Listening to one of the Congressional hearings it was clear that none of the major contractors felt responsible for the overall effort. And, the senior manager within the Federal Government, Marilyn Tavenner, while responsible for the effort, was in no way equipped to manage the complexity of the implementation. Listening to the testimony of the four executives from four of the major contractors I was extremely unimpressed with their apparent ability as executives who could both assume responsibility and manage complexity. Their primary goal seemed to be deny-ability.

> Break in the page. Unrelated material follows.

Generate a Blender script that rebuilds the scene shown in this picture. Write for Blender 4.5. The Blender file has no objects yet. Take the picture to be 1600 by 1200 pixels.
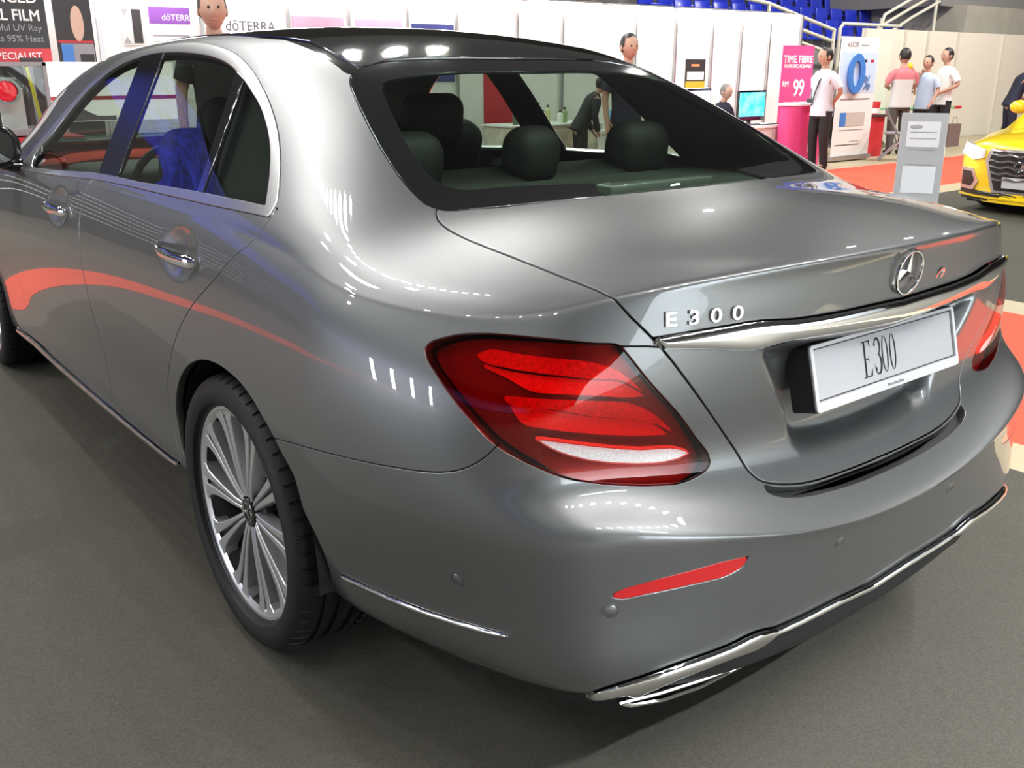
import bpy, bmesh, math, random
import numpy as np
from mathutils import Vector, Matrix, Euler
SC = bpy.context.scene
COL = SC.collection
random.seed(7)
PI = math.pi
# ------------------------------------------------------------------ materials
MATS = {}
def mat(name, col=(.5,.5,.5), rough=.5, metal=0., coat=0., spec=.5, emit=None, estr=0., bump=0., bscale=200., var=0., vscale=8., sheen=0., coatr=.03):
    if name in MATS: return MATS[name]
    m = bpy.data.materials.new(name); m.use_nodes = True
    nt = m.node_tree; b = nt.nodes['Principled BSDF']
    b.inputs['Base Color'].default_value = (*col, 1); b.inputs['Roughness'].default_value = rough
    b.inputs['Metallic'].default_value = metal; b.inputs['Coat Weight'].default_value = coat
    b.inputs['Coat Roughness'].default_value = coatr; b.inputs['Specular IOR Level'].default_value = spec
    if sheen: b.inputs['Sheen Weight'].default_value = sheen
    if emit:
        b.inputs['Emission Color'].default_value = (*emit, 1); b.inputs['Emission Strength'].default_value = estr
    if bump or var:
        tc = nt.nodes.new('ShaderNodeTexCoord')
    if bump:
        n = nt.nodes.new('ShaderNodeTexNoise'); n.inputs['Scale'].default_value = bscale; n.inputs['Detail'].default_value = 3
        bp = nt.nodes.new('ShaderNodeBump'); bp.inputs['Strength'].default_value = bump; bp.inputs['Distance'].default_value = .004
        nt.links.new(tc.outputs['Object'], n.inputs['Vector']); nt.links.new(n.outputs['Fac'], bp.inputs['Height'])
        nt.links.new(bp.outputs['Normal'], b.inputs['Normal'])
    if var:
        n2 = nt.nodes.new('ShaderNodeTexNoise'); n2.inputs['Scale'].default_value = vscale; n2.inputs['Detail'].default_value = 6
        n2.inputs['Roughness'].default_value = .7
        r = nt.nodes.new('ShaderNodeValToRGB')
        r.color_ramp.elements[0].position = .3; r.color_ramp.elements[1].position = .7
        r.color_ramp.elements[0].color = (*[c*(1-var) for c in col], 1); r.color_ramp.elements[1].color = (*[min(1, c*(1+var)) for c in col], 1)
        nt.links.new(tc.outputs['Object'], n2.inputs['Vector']); nt.links.new(n2.outputs['Fac'], r.inputs['Fac'])
        nt.links.new(r.outputs['Color'], b.inputs['Base Color'])
    MATS[name] = m; return m
def glassmat(name, tint, ior=1.45, rough=0., mul=1.0):
    if name in MATS: return MATS[name]
    m = bpy.data.materials.new(name); m.use_nodes = True; nt = m.node_tree
    for n in list(nt.nodes): nt.nodes.remove(n)
    o = nt.nodes.new('ShaderNodeOutputMaterial'); t = nt.nodes.new('ShaderNodeBsdfTransparent'); g = nt.nodes.new('ShaderNodeBsdfGlossy')
    f = nt.nodes.new('ShaderNodeFresnel'); x = nt.nodes.new('ShaderNodeMixShader')
    t.inputs['Color'].default_value = (*tint, 1); g.inputs['Roughness'].default_value = rough; ge = nt.nodes.new('ShaderNodeNewGeometry'); mp = nt.nodes.new('ShaderNodeMapRange'); mp.inputs['To Min'].default_value = ior; mp.inputs['To Max'].default_value = 1/ior
    nt.links.new(ge.outputs['Backfacing'], mp.inputs['Value']); nt.links.new(mp.outputs['Result'], f.inputs['IOR'])
    nt.links.new(f.outputs[0], x.inputs[0]); nt.links.new(t.outputs[0], x.inputs[1]); nt.links.new(g.outputs[0], x.inputs[2])
    nt.links.new(x.outputs[0], o.inputs['Surface'])
    MATS[name] = m; return m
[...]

The process of selecting and securing contractors, particularly IT contractors, for the Federal government is in itself a process that must be redesigned. It is completely broken. There have been numerous reports about the previous failures of these contractors. Their primary skill is the political process of securing contracts, not the technical skill of delivering on those contracts. The two skills are in no way related! When I had my consulting firm only twice did we respond to government RFP’s that seemed to be worded in language pulled directly from our marketing materials. After many days of filling out forms, after the first face-to-face interview, which wasn’t so much an interview as an experience in hazing, I informed the government agency that I would not submit my people to that kind of demeaning abuse. I can assure you that the most competent professionals are not drawn to the profession of government contracting!

If you have an extremely complex implementation, and you do not attract the best people, and you have a command structure that makes clear and effective decision making almost impossible, you have created the stage for failure on a grand scale.

6. Complex Solutions Require Iterative Implementation

If we have learned anything from the Toyota Production System, we have learned the principle of continuous improvement and simplification. Toyota has a rule that when they open a new manufacturing plant they only do so with a car that is already manufactured in another Toyota plant. When they design and begin manufacturing a new car, they only do so in an older plant with proven people and processes. Why? To control variables and simplify problem analysis. The ACA implementation is an extremely complex, completely new information technology process, implemented by people who have never done anything similar before. That alone guaranteed failure.

I have been involved in the design and implementation of corporate changes that included changes in the flow of work that defined how customers would be served, the information technology that enabled that service, and the culture of teamwork and decision-making required for the new system. In every case, despite how much effort was put into the design of the new system and the change process, it was not one hundred percent right when it was first implemented. What led to success was not the assumption of success, but on the contrary, the assumption that there would be early failures. Given that assumption, all participants were prepared to immediately recognize needs for change and there was a process to quickly address those needs. With each phase of the implementation, as it was moved from one area to the next, the implementation became more trouble free and successful.

It would have been much wiser to design an Affordable Care Act implementation in which different components of the design were implemented in stages. In other words, the Federal and State Exchanges might be implemented with no requirement to change any aspect of the actual insurance product. By doing this the mechanics of the healthcare website and marketplace could be tested and improved before the requirement for everyone to have healthcare or the requirement for insurance companies to adjust their policies. When those changes were implemented the marketplace would be a well tested exchange.

There is a lesson for every major corporate change process in the complexity and the all-go-day-one approach to the ACA implementation.

7. Constancy of Purpose to the Strategy, Not the Tactics

It is a sign of the disintegration of our society that the Republicans on the one hand are committed to killing the Affordable Care Act at all costs; and the Democrats are so committed to this exact plan that they are closed to options to re-write and improve the law. Neither is rational or best for the American people.

Our politicians should be able to unite around a strategy to provide affordable healthcare to all citizens, utilizing the open market system of private insurance and private providers, while at the same time being willing to experiment, adapt and learn from each phase of implementation. The exact tactics prescribed in the law are not so important. What is important is the goal of reliable and affordable care. If this was the focus, rather than the focus on who is winning or losing, the two parties could work together to create an effective system over time. Fixing an IT system is not that hard. Fixing a culture in which teamwork and compromise are considered failures will require much more skill than writing error free code.